Tem havido, nos últimos três anos, seis reformas de administração — todas irrealizadas, todas mortas ainda de mama! — E depois destas seis tentativas de reformas, o ministro do reino actual confessa que a administração é um caos vergonhoso — e o chefe da oposição actual brada que a administração é um vergonhoso caos!

Haveria um livro a fazer, intitulado: Da fisiologia das reformas em Portugal. Há pelo menos esta definição a dar: — A reforma é uma formalidade que tem a preencher perante o País todo o ministro — menos essencial que o cupé de aluguer, mais necessária que a farda de empréstimo!

Pedimos portanto, urgentemente, que o ministério seja dispensado dessa formalidade!

Que ele tenha cupé de aluguer — bem! Pede-o a civilização, a honra do País, a comodidade dos seus calos oficiais, e os srs. correios que querem trotar!

Que ele tenha farda — melhor! Pede-o a Carta, a corte, e a necessidade de evitar que SS. Ex.as se apresentem a el-Rei de quinzena e gabão.

Mas para que se há-de exigir a um português, ainda que ministro, que reforme?

Quem lucra com isso? Ele não — que não pode alugar essa formalidade na companhia lisbonense de carruagens, nem pedi-la emprestada ao adelo da esquina. O País também não — como sabem.

Para que se há-de exigir pois esse trabalho de inteligência, esse esforço de saber, a um pobre e débil lusitano?

Não, não, não! Que os srs. ministros, em nome da dignidade pública, sejam eximidos a essa formalidade ridícula, anacrónica, caturra — de reformar a Pátria.
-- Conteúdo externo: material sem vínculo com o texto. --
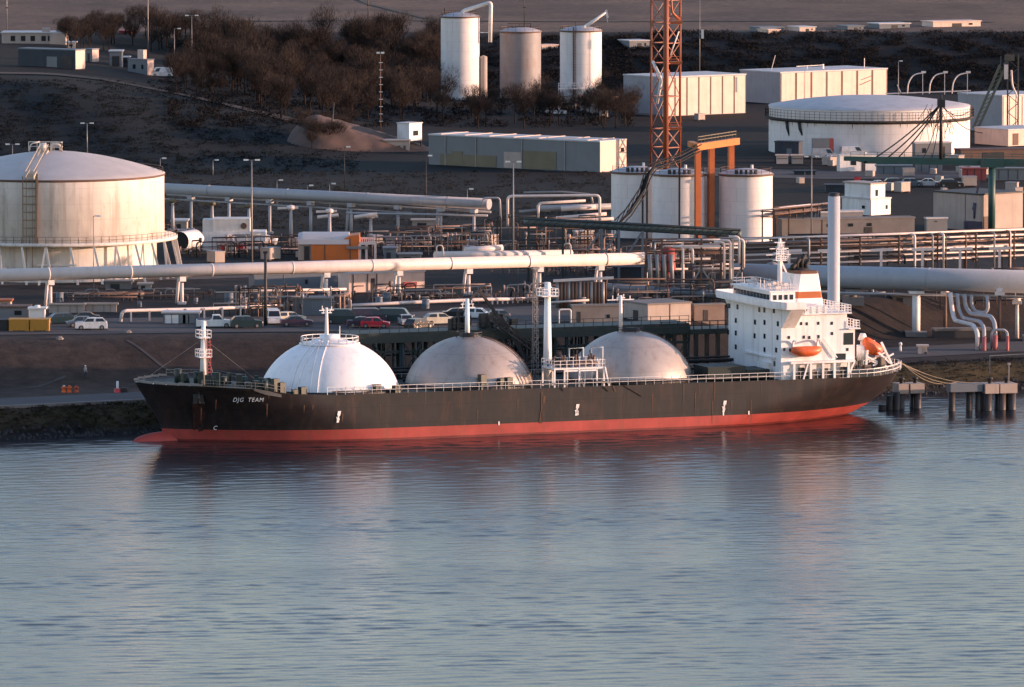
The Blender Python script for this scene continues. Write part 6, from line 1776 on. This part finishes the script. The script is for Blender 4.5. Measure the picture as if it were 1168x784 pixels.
t, w_, h_ = shed('container', 'grey container behind the pale van and the white dome mast', 334, 378, 360, 341, 2.6, BLUEGREY, CLAD, cat='container')
for k in (-.3, 0, .3): hole(t, 'rib', w_ * k - .05, w_ * k + .05, .1, h_ * .95, CLAD)
# low pipes along the back of the car park
for pts, r_, lab in (([(137, 372, 948), (139, 357, 948), (143, 354.5, 948), (230, 352.5, 954), (330, 348.5, 960)], .24, 'pale knee high pipe along the back of the car park, left run'), ([(395, 349, 966), (470, 345, 972), (560, 341.5, 978), (612, 341, 982)], .26, 'pale knee high pipe along the back of the car park, right run'),
                     ([(245, 333, 972), (300, 331.5, 974), (395, 330, 978)], .2, 'thin pale pipe above the low pipe cluster'), ([(560, 329, 990), (560, 334, 990)], .15, 'short pale standpipe right of the long pipe leg')):
    t = bent_pipes('ground_pipe', lab, [(r_, pts, None)], PINKPIPE, 'pipe')
    L = len(pts)
    for k in range(9 if L > 3 else 2):
        i = min(L - 2, 2 + k // 9) if L > 4 else 0
        a, b_ = wy(*pts[-2 if L > 3 else 0]), wy(*pts[-1])
        if L > 4: a = wy(*pts[2])
        c = a.lerp(b_, (k + .3) / 9 if L > 3 else .5 * k + .2); mb = MB(); mb.bar(Vector((c.x, c.y, terr(c.x, c.y) - .3)) - t.location, c - t.location, .22); mk('support_leg', mb, PINKPIPE, t)
# orange bollards, marker, person
for i, (px, lab, m2) in enumerate(((73, 'orange mooring bollard with a pale top, left of three on the quay', WHITE), (79, 'stout plain orange mooring bollard, middle of three on the quay', HIVIS), (87, 'darker orange bollard standing apart, right of three on the quay', REDDARK))):
    p = base(px, 448.5); t = thing('mooring_bollard', lab, 'bollard', p, 0, 'orange bollards on the left quay')
    mb = MB(); mb.lathe([(.36, -.1), (.34, .12), (.27, .25), (.25, .5), (.36, .6), (.34, .74), (.02, .8)], 14); mk('body', mb, HIVIS if i < 2 else plain('dull_red_orange', (.42, .08, .03), .7), t)
    mb = MB(); mb.lathe([(.16, .81), (.18, .92), (.02, .97)], 12); mk('cap', mb, m2, t)
p = base(134, 448.5); t = thing('marker_post', 'white topped post with a red base at the quay edge near the bow', 'post', p); mb = MB(); mb.tube([(0, 0, -.2), (0, 0, 1.5)], .17, 8); mk('post', mb, WHITE, t); mb = MB(); mb.lathe([(.5, 0), (.42, .5), (.2, .55)], 10); mk('base', mb, RED, t)
mb = MB(); mb.obox((.9, 0, .3), .9, .5, .6); mk('winch', mb, DARKSTEEL, t)

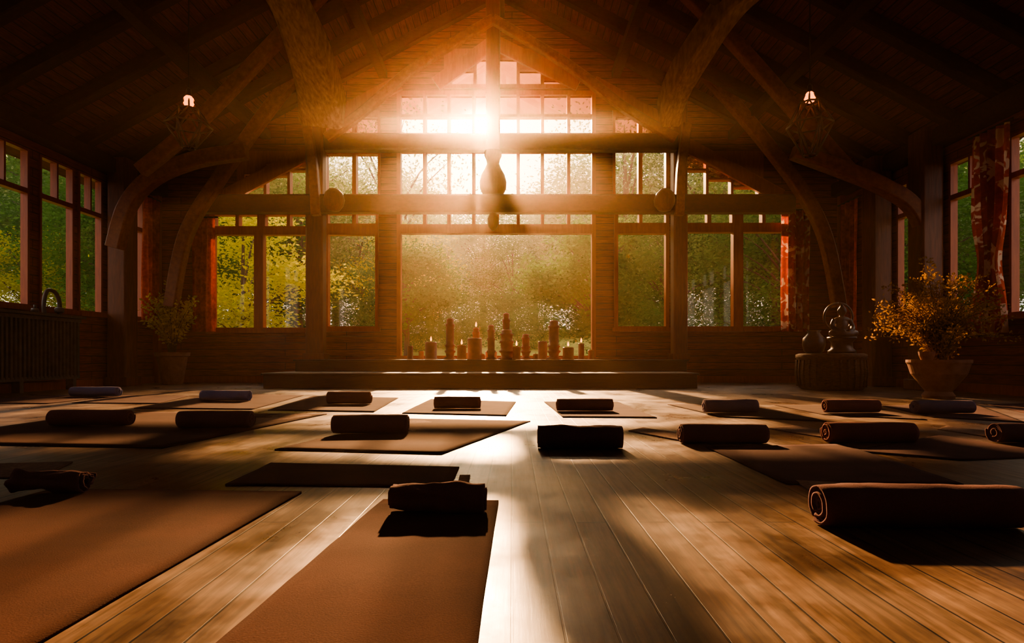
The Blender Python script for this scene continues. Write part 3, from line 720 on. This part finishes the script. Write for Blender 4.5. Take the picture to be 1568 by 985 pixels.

Antes se tome este alvitre:

Nas suas carruagens de aluguer os srs. ministros trazem apenas na almofada o cocheiro. Pois em vez de se lhe exigir uma reforma mais sobre qualquer instituição — exija-se-lhe um criado mais sobre a almofada.

Nas insígnias ministeriais, nos símbolos do poder, seja a reforma do País substituída — pelo aparato do trintanário! E o desgraçado Portugal lucrará!